Gabriel Houck and Xu Xi don’t have much in common. Born in different hemispheres (Houck in the United States and Xu in Hong Kong) and interested in different aspects of humanity, it’s difficult to imagine what could bring the two together. As it turns out, their shared interest in writing nonfiction allows them to share the same stage.
Houck and Xu will give a free reading at 7:30 p.m. Friday in the Old Capitol Senate Chamber, kicking off a series of Word Painter readings put on by the UI Museum of Art.
Unsurprisingly, the two will read from vastly different works.
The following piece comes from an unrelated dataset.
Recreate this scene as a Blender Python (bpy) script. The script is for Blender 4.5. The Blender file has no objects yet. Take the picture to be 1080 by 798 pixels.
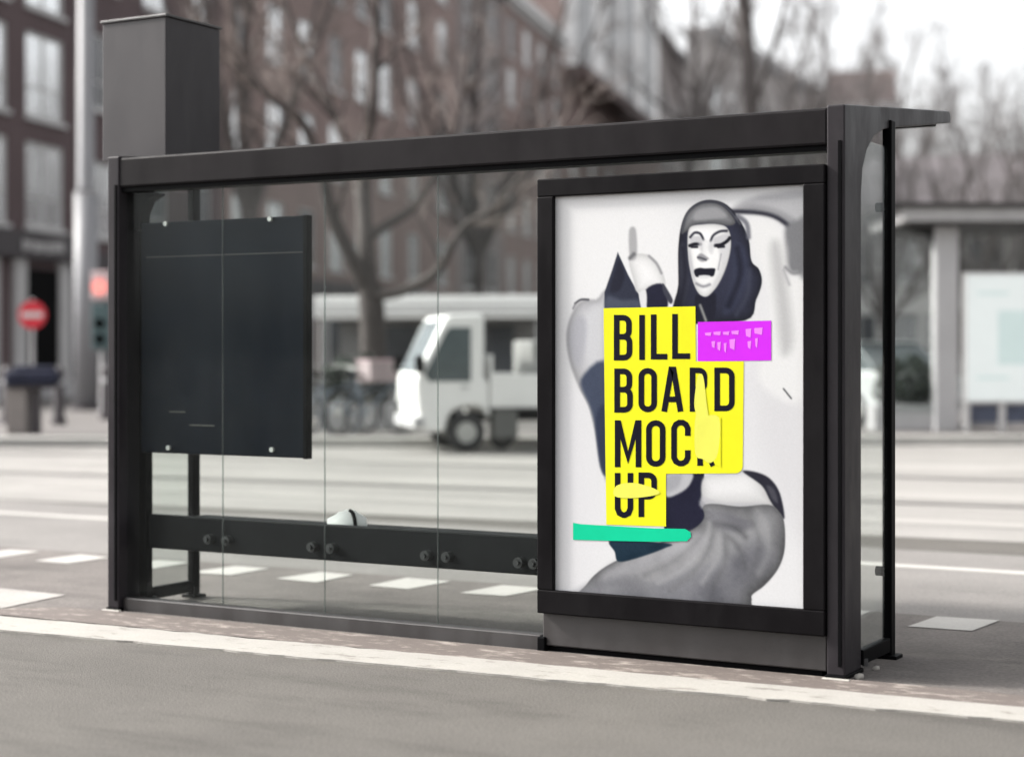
import bpy, bmesh, math, random
import numpy as np
from mathutils import Vector, Matrix

random.seed(7)
R = math.radians
scene = bpy.context.scene
COL = scene.collection

# ------------------------------------------------------------------ camera frame
TH = R(29.6)
CT, ST = math.cos(TH), math.sin(TH)
FPX, EYE, HOR = 1865.0, 1.40, 371.0
def cam(lat, d): return (CT*lat - ST*d, ST*lat + CT*d)
def at(px, d): return cam((px-540)/FPX*d, d)
def zat(y, d): return EYE + (HOR-y)*d/FPX
def onY(px, py, Y):
    k = (px-540)/FPX
    d = Y/(ST*k + CT)
    return CT*k*d - ST*d, EYE + (HOR-py)*d/FPX
def gnd(px, py):
    return at(px, FPX*EYE/(py-HOR))

# ------------------------------------------------------------------ materials
def lin(c): return c/12.92 if c <= 0.04045 else ((c+0.055)/1.055)**2.4
def mat(name, col, rough=0.6, var=0.12, scale=3.0, bump=0.0, bscale=60.0, metal=0.0, spec=0.5, detail=6, speck=0.0, sscale=300.0, stain=0.0, streak=0.0):
    m = bpy.data.materials.new(name); m.use_nodes = True
    nt = m.node_tree; N = nt.nodes; L = nt.links
    b = N['Principled BSDF']
    b.inputs['Roughness'].default_value = rough
    b.inputs['Metallic'].default_value = metal
    b.inputs['Specular IOR Level'].default_value = spec
    tc = N.new('ShaderNodeTexCoord')
    nz = N.new('ShaderNodeTexNoise'); nz.inputs['Scale'].default_value = scale; nz.inputs['Detail'].default_value = detail
    nz.inputs['Roughness'].default_value = 0.65
    L.new(tc.outputs['Object'], nz.inputs['Vector'])
    mr = N.new('ShaderNodeMapRange')
    mr.inputs['From Min'].default_value = 0.3; mr.inputs['From Max'].default_value = 0.7
    mr.inputs['To Min'].default_value = 1-var; mr.inputs['To Max'].default_value = 1+var
    L.new(nz.outputs['Fac'], mr.inputs['Value'])
    last = mr.outputs['Result']
    def mul(a, b_):
        q = N.new('ShaderNodeMath'); q.operation = 'MULTIPLY'; L.new(a, q.inputs[0]); L.new(b_, q.inputs[1]); return q.outputs[0]
    if speck:
        n2 = N.new('ShaderNodeTexNoise'); n2.inputs['Scale'].default_value = sscale; n2.inputs['Detail'].default_value = 3
        L.new(tc.outputs['Object'], n2.inputs['Vector'])
        r2 = N.new('ShaderNodeMapRange'); r2.inputs['From Min'].default_value = 0.3; r2.inputs['From Max'].default_value = 0.7
        r2.inputs['To Min'].default_value = 1-speck; r2.inputs['To Max'].default_value = 1+speck
        L.new(n2.outputs['Fac'], r2.inputs['Value']); last = mul(last, r2.outputs['Result'])
    if stain:
        n3 = N.new('ShaderNodeTexNoise'); n3.inputs['Scale'].default_value = 0.9; n3.inputs['Detail'].default_value = 8; n3.inputs['Roughness'].default_value = .7
        mp = N.new('ShaderNodeMapping'); mp.inputs['Scale'].default_value = (0.45, 1.6, 1); mp.inputs['Location'].default_value = (3.1, 1.7, 0)
        L.new(tc.outputs['Object'], mp.inputs['Vector']); L.new(mp.outputs['Vector'], n3.inputs['Vector'])
        r3 = N.new('ShaderNodeMapRange'); r3.inputs['From Min'].default_value = 0.5; r3.inputs['From Max'].default_value = 0.68
        r3.inputs['To Min'].default_value = 1; r3.inputs['To Max'].default_value = 1-stain
        L.new(n3.outputs['Fac'], r3.inputs['Value']); last = mul(last, r3.outputs['Result'])
    vm = N.new('ShaderNodeVectorMath'); vm.operation = 'SCALE'
    vm.inputs[0].default_value = col[:3]
    L.new(last, vm.inputs['Scale'])
    outc = vm.outputs['Vector']
    if streak:
        mp5 = N.new('ShaderNodeMapping'); mp5.inputs['Scale'].default_value = (2.6, 2.6, .8); L.new(tc.outputs['Object'], mp5.inputs['Vector'])
        n5 = N.new('ShaderNodeTexNoise'); n5.inputs['Scale'].default_value = 1.6; n5.inputs['Detail'].default_value = 7; n5.inputs['Roughness'].default_value = .7
        L.new(mp5.outputs['Vector'], n5.inputs['Vector'])
        r5 = N.new('ShaderNodeMapRange'); r5.inputs['From Min'].default_value = .46; r5.inputs['From Max'].default_value = .78; r5.inputs['To Max'].default_value = streak
        L.new(n5.outputs['Fac'], r5.inputs['Value'])
        ad = N.new('ShaderNodeVectorMath'); ad.operation = 'ADD'; L.new(outc, ad.inputs[0]); L.new(r5.outputs['Result'], ad.inputs[1]); outc = ad.outputs['Vector']
        r6 = N.new('ShaderNodeMapRange'); r6.inputs['From Min'].default_value = .4; r6.inputs['From Max'].default_value = .7; r6.inputs['To Min'].default_value = rough-.12; r6.inputs['To Max'].default_value = rough+.15
        L.new(n5.outputs['Fac'], r6.inputs['Value']); L.new(r6.outputs['Result'], b.inputs['Roughness'])
    L.new(outc, b.inputs['Base Color'])
    if bump:
        n4 = N.new('ShaderNodeTexNoise'); n4.inputs['Scale'].default_value = bscale; n4.inputs['Detail'].default_value = 4
        L.new(tc.outputs['Object'], n4.inputs['Vector'])
        bp = N.new('ShaderNodeBump'); bp.inputs['Strength'].default_value = bump; bp.inputs['Distance'].default_value = 0.01
        L.new(n4.outputs['Fac'], bp.inputs['Height']); L.new(bp.outputs['Normal'], b.inputs['Normal'])
    return m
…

Xu, the Bedell Visiting Writer in the UI Nonfiction Writing Program, will read from her latest collection of nonfiction essays, titled Evanescent Isles, published in 2008 by Hong Kong University Press. The book is only the latest for her in a career made from writing about Hong Kong and what she calls its “unique historical and political reality” as an entity that has existed under both English rule (as a colony) and Chinese rule.
It’s a topic she said she finds herself continually drawn to write about.
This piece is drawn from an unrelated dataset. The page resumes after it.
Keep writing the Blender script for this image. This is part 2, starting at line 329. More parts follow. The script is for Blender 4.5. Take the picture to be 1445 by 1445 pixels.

“I can’t leave,” she joked. “I keep trying, but they won’t let me. We just have this very peculiar state, going from very poor to very wealthy in a short period of time. [Hong Kong] felt 21st century before the 21st century even hit.”
Houck, a member of the Nonfiction Writing Program, will read from his nonfiction essay thesis, which taps into the evolution/creationism debate raging across America. His work centers on a $27 million creationism museum in Kentucky and the overwhelming amount of imagination required to complete the project elicited from a group of people rarely associated with Tolkien-esque fantasy.
“I wanted to make it clear that I disapproved,” he said, “But I was impressed by [the museum’s] imaginative substructure and how a group so fundamentalist could be so creative.”
Among the people he interviewed for his thesis was the museum’s designer, whose previous accomplishments include the “Jaws” ride at Universal Studios. He was most interested, he said, in the way creationists hybridized such texts as Lord of the Rings into their belief system in a way that he believes they use to market to children, as if they were “selling a religious version of Dungeons and Dragons.”
“The museum isn’t a museum in the traditional sense,” Houck said. “You’re forced through exhibits in a linear path. It’s a rhetorical argument more than a museum.”
Despite the two writers’ multitude of differences, Xu, who sometimes refers to herself as a “Hong Kong astronaut,” has an appropriate analogy for both her and Houck. She splits her time between living in Hong Kong and the United States, and Houck found himself a stranger in a strange land as he experienced an ideology alien to his own.
“I don’t live in any one place,” Xu said. “We split lives. It’s part of the strange astronaut lives we all live.”